The Commissioner has indicated that section 100A could apply to the following circumstances, including:

  • gifts from individual trust beneficiaries on low marginal tax rates to other family members with a higher marginal tax rate – for example, gifts or reallocations from adult children that have unpaid trust distributions to their parents.
  • a pattern of behaviour involving continuous gifts from beneficiaries back to the trust or even circumstances involving accumulation of unpaid trust distributions with the funds being retained in the trust
  • non-commercial loans between family members funded by income distributions from a trust
  • manipulation of income of the trust estate and net income.

The examples referred to above have far reaching implications for trusts and their beneficiaries (including corporate beneficiaries).  The approach that Commissioner proposes to adopt represents a significant departure from arrangements that many family groups will have adopted in the past.

The Taxpayer Alert TA 2022/1 specifically identifies circumstances which the Commissioner regards as high risk in relation to distributions to children of parents who control a discretionary trust.  The TA not only addresses 100A, but indicates the distributions may be legally ineffective or subject to Part IVA.

When will this new approach apply from?

The draft ruling indicates that the approach will apply retrospectively as well as prospectively, subject to some concessions set out in Draft Practice Compliance Guideline PCG 2022/D1.  This is significant, as section 100A (being originally intended for aggressive tax avoidance measures) is not subject to any statutory time limits – it can be applied retrospectively indefinitely, without the usual limitations upon the Commissioner.

Unfortunately, the draft PCG only provides limited concessions for arrangements entered into prior to the release of the pronouncements referred to above.  In very broad terms, certain pre-existing arrangements that are regarded as relatively benign will not be reviewed by the ATO. The limits to these concessions is one of the elements of the new suite of drafts that we believe is worthy of further dialogue and submissions in an effort to seek an outcome that is less harsh.

The PCG also provides something of a ‘heat map’ for taxpayers and advisers to rate the risks of arrangements under section 100A.

Division 7A – complying subtrusts no longer permitted

In addition to the section 100A developments, the Commissioner has also issued a draft determination in relation to Division 7A (TD 2022/D1: when will an unpaid present entitlement or amount held on sub-trust become the provision of financial accommodation). Whilst this TD is quite lengthy, the essence of it is that the Commissioner has announced a prospective (from 1 July 2022) change to his previous approach under which he allowed unpaid trust distributions owing to a company beneficiary to be put on interest-only terms for a 7 or 10 year period (depending on the interest rate).  The new approach will be more challenging for taxpayers in that such unpaid entitlements will need to be put on complying Division 7A loan terms, which broadly require both interest and principal repayments annually.   

Next steps

Section 100A in particular is a very technical and difficult provision and there is much to digest in the pronouncements referred to above.  SW will be considering the draft guidance in detail and propose to make submissions to the ATO prior to the finalisation of these pronouncements. 

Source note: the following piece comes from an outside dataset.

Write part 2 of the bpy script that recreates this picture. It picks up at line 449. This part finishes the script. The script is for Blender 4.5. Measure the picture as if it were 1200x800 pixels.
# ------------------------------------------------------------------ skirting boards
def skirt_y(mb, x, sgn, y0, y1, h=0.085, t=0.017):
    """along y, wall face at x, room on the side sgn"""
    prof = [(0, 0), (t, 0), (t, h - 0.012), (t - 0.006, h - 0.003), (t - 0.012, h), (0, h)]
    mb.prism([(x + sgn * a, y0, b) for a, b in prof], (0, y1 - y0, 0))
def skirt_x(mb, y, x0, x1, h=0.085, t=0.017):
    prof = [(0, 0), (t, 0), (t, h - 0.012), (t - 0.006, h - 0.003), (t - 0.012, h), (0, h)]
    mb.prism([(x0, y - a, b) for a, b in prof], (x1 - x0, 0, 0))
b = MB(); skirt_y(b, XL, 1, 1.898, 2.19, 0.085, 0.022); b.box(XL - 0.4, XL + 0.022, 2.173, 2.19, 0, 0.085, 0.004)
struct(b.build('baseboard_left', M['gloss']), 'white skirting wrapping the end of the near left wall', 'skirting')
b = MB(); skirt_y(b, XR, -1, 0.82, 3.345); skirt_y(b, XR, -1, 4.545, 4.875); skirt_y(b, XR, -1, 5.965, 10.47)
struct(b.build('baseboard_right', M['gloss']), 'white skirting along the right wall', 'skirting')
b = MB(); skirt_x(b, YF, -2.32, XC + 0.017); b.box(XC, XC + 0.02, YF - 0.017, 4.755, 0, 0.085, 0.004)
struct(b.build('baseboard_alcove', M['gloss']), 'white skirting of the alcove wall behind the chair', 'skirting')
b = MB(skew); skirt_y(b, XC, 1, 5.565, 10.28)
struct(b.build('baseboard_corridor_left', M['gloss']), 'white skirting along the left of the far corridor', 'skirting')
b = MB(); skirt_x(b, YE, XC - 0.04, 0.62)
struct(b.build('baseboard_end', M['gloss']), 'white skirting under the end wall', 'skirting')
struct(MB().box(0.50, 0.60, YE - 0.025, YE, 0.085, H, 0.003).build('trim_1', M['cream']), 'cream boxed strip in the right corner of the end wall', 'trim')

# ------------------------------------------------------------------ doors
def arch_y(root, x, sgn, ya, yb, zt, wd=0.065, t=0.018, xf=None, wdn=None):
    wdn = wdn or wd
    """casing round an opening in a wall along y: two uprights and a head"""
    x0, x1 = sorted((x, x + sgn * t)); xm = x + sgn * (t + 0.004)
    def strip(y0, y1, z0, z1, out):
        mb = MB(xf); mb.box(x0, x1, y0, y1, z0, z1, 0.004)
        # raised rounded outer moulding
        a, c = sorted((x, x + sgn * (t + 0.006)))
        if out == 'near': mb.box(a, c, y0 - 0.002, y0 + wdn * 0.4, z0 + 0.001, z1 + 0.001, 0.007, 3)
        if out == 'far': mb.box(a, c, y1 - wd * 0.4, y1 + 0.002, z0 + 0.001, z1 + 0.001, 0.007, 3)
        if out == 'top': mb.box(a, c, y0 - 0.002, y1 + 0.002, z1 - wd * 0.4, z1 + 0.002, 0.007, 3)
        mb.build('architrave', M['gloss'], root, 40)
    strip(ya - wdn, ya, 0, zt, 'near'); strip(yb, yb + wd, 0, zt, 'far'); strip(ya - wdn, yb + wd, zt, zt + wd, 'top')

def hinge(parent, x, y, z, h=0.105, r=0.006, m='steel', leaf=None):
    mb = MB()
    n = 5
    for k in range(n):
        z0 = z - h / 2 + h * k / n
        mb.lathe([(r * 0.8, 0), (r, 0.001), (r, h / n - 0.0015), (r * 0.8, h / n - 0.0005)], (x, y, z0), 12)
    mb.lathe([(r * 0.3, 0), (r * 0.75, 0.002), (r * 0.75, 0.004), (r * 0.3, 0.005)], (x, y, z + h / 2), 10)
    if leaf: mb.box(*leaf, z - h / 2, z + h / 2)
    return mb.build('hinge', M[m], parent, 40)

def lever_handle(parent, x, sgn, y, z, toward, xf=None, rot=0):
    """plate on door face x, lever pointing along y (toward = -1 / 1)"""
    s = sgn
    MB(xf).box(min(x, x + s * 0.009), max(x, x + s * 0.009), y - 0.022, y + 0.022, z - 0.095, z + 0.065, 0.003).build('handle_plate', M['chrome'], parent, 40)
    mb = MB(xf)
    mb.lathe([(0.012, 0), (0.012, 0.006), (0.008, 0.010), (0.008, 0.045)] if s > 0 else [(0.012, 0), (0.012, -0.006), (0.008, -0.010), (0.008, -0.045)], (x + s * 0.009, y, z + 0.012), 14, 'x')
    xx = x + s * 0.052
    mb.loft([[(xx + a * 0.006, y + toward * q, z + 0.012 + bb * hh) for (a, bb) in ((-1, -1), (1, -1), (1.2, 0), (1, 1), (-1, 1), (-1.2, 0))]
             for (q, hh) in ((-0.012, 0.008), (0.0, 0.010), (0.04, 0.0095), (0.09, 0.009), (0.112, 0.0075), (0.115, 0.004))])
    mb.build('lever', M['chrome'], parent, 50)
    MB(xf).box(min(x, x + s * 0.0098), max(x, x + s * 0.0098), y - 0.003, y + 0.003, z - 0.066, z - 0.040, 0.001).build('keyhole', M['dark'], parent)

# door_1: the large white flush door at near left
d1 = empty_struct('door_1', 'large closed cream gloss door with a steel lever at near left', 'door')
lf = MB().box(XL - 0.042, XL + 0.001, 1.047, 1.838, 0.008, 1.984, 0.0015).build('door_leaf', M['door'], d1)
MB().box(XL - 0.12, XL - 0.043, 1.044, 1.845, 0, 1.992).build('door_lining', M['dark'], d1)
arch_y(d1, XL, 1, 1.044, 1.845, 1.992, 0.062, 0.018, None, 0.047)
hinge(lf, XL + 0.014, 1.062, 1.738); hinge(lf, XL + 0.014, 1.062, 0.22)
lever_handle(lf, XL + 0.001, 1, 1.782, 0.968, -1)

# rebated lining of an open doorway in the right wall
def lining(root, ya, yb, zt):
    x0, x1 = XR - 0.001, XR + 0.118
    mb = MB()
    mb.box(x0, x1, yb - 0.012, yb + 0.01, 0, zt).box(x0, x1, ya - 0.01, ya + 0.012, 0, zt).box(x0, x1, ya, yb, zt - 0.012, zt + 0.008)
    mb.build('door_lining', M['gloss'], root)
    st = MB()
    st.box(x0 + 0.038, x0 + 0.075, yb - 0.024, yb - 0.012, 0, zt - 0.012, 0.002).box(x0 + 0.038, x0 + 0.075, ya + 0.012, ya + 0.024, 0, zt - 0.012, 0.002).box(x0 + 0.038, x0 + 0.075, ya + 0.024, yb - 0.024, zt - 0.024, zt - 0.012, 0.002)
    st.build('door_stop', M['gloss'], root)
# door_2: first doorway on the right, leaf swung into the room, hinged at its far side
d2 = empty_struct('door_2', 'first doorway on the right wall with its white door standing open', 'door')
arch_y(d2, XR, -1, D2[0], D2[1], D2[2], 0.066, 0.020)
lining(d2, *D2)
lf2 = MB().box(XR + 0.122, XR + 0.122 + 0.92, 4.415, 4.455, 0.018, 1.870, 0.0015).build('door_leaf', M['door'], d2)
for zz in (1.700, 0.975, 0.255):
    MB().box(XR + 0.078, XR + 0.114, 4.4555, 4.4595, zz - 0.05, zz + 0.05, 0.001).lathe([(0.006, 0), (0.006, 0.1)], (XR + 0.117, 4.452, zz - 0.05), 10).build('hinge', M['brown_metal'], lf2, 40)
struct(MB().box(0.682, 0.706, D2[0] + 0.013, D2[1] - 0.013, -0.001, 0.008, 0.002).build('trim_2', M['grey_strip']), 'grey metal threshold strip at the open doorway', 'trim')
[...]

Another factor to bear in mind (which is also referred to by the Commissioner in the draft ruling) is that the recent Guardian case concerning the operation of section 100A (refer to SW summary here: Guardian case – section 100A win for the taxpayer (, which was decided in favour of the taxpayer, is subject to appeal.  The draft views expressed appear to have been formed without any major regard to this decision, so the outcome of this appeal will be particularly relevant in this context. 

In addition to making submissions to the ATO in respect of these drafts, SW will be closely monitoring developments in this area and will keep its clients well informed as circumstances evolve.